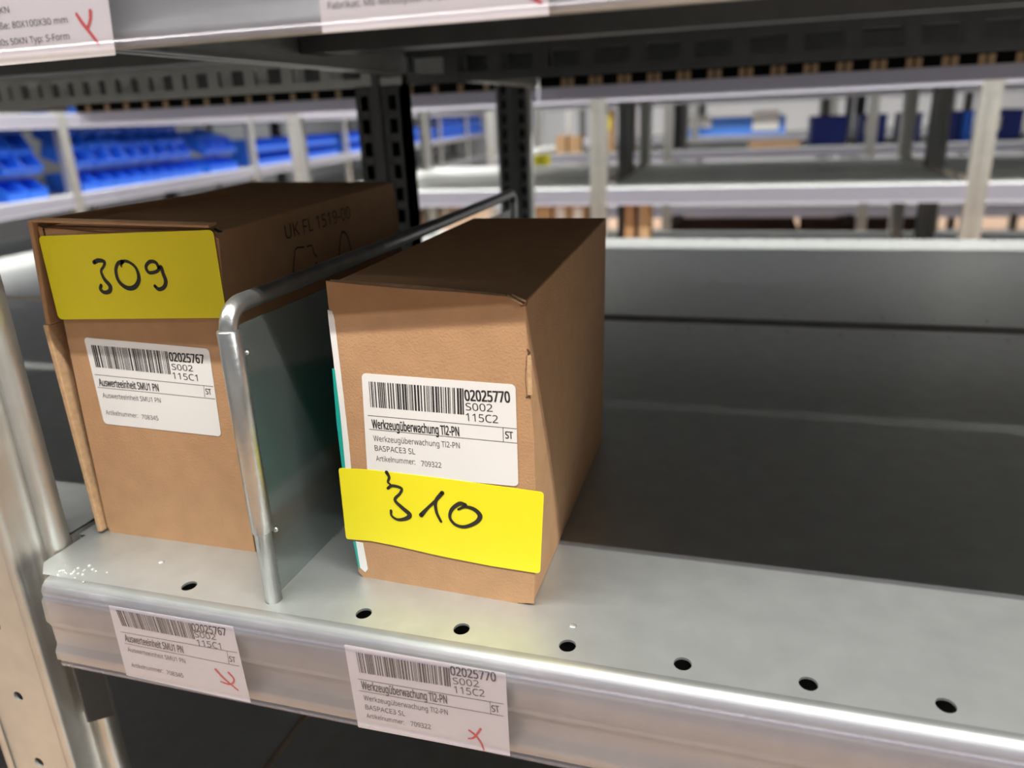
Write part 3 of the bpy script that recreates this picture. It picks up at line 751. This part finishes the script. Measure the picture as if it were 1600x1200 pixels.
for i, (x0, x1) in enumerate(((1270, 1326), (1347, 1387), (1413, 1442), (1470, 1500), (1506, 1522), (1548, 1600))):
    lbl = ['navy plastic bin, leftmost of the dark bins on the far rack', 'navy plastic bin left of the dark rear post', 'navy plastic bin between two dark rear posts',
           'navy plastic bin just right of the dark rear post', 'small blue bin beside the pale front post', 'navy plastic bin at the right edge of the picture'][i]
    a, b = span(x0, x1, 4.45); z0 = .001
    tray('storage_bin', a, 4.45, z0, b-a, .3, .15, NAVY if i != 4 else BLUE, lbl, 'storage bin', 'dark blue bins on the far racks', [(.02, .05, .03, .07)] if i in (1, 5) else ())

# cartons, pallets and small goods on the rack across the aisle
def carton(x0, x1, ytop, Y, z, label, d=.15, m=None, group=None, tagc=None):
    a, b = span(x0, x1, Y, ytop); h = at_y((x0+x1)/2, ytop, Y).z-z
    u = empty('cardboard_box', ((a+b)/2, Y, z), label=label, cat='box', group=group)
    w = (b-a)/2
    o = MB().box(-w, w, 0, d, .0005, h).build('carton_body', m or CARD, u); bevel(o, .001)
    MB().box(-w-.0006, w+.0006, .2*d, .8*d-.001, h-.0002, h+.0006).build('lid_flap', CARDL, u)
    if tagc: MB().box(-w*.6, w*.5, -.002, -.0003, h*.55, h*.9).build('paper_tag', tagc, u)
    return u
carton(868, 884, 212, 4.275, .001, 'small tan carton left of its twin, two aisles behind the 310 box', .1, CARDL)
carton(888, 906, 213, 4.275, .001, 'small tan carton right of its twin, two aisles behind the 310 box', .1, CARDL)
carton(941, 958, 172, 4.272, .001, 'tall tan carton with a yellow tag beside the pale front post', .1, CARDL, None, YEL)
carton(979, 991, 166, 4.272, .001, 'slim upright tan carton between two dark posts', .1, CARDL)
carton(1001, 1013, 172, 4.274, .001, 'slim white carton with an orange tag right of the slim tan one', .1, WHITE, None, CARD)
carton(1170, 1250, 221, 4.28, .001, 'flat brown carton on the rack two aisles away', .12, CARD)
carton(835, 860, 311, 2.134, -.299, 'tan carton on the level below, left of the pale front post', .2, CARDL)
carton(864, 888, 311, 2.134, -.299, 'pale carton with print on the level below, middle of three', .2, CARDL, None, WHITE)
carton(891, 915, 311, 2.136, -.299, 'pale carton touching the pale front post, level below', .2, CARDL, None, WHITE)
carton(976, 991, 318, 2.14, -.299, 'slim brown carton right of a dark post, level below', .1)
carton(999, 1015, 318, 2.14, -.299, 'slim tan carton furthest right of the group, level below', .1, CARDL)
# yellow tape roll
def roll(x, y, z, r, m, label):
    u = empty('tape_roll', (x, y, z), label=label, cat='tape roll')
    mb = MB(); n = 24
    for ro, ri, h0, h1, nm, mm in ((r, r*.62, 0, .045, 'tape_winding', m), (r*.62, r*.56, -.0001, .0452, 'cardboard_core', CARDL)):
        mb = MB(); vs = []
        for k in range(n):
            a = 2*math.pi*k/n; c, s_ = math.cos(a), math.sin(a)
            vs += [(ro*c, ro*s_, h0), (ro*c, ro*s_, h1), (ri*c, ri*s_, h1), (ri*c, ri*s_, h0)]
        mb.add(vs, [(4*k+j, 4*((k+1) % n)+j, 4*((k+1) % n)+(j+1) % 4, 4*k+(j+1) % 4) for k in range(n) for j in range(4)])
        mb.build(nm, mm, u)
q = on_z(847, 258, 0); roll(q.x, q.y, .001, .04, YEL, 'yellow tape roll lying on the dark shelf across the aisle')
def pallet(x0, x1, Y, label):
    a, b = at_y(x0, 345, Y).x, at_y(x1, 345, Y).x; u = empty('wooden_pallet', (a, Y, -.599), label=label, cat='pallet'); w = b-a
    for k in range(5): MB().box(0, w, .0+k*.16, .12+k*.16, .095, .115).build('deck_board', BROWN, u)
    for xx in (0, w-.1):
        for yy in (0, .32, .64): MB().box(xx, xx+.1, yy, yy+.12, .018, .0948).build('pallet_block', WOOD, u)
    for yy in (0, .32, .64): MB().box(0, w, yy, yy+.12, .0, .0178).build('base_board', WOOD, u)
pallet(1046, 1252, 4.40, 'brown wooden pallet low on the far rack, left of its neighbour')
pallet(1262, 1480, 4.40, 'brown wooden pallet low on the far rack, right of its neighbour')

Stated problem: Copy out every line with the word "picture".

Finished exercise:
Write part 3 of the bpy script that recreates this picture. It picks up at line 751. This part finishes the script. Measure the picture as if it were 1600x1200 pixels.
           'navy plastic bin just right of the dark rear post', 'small blue bin beside the pale front post', 'navy plastic bin at the right edge of the picture'][i]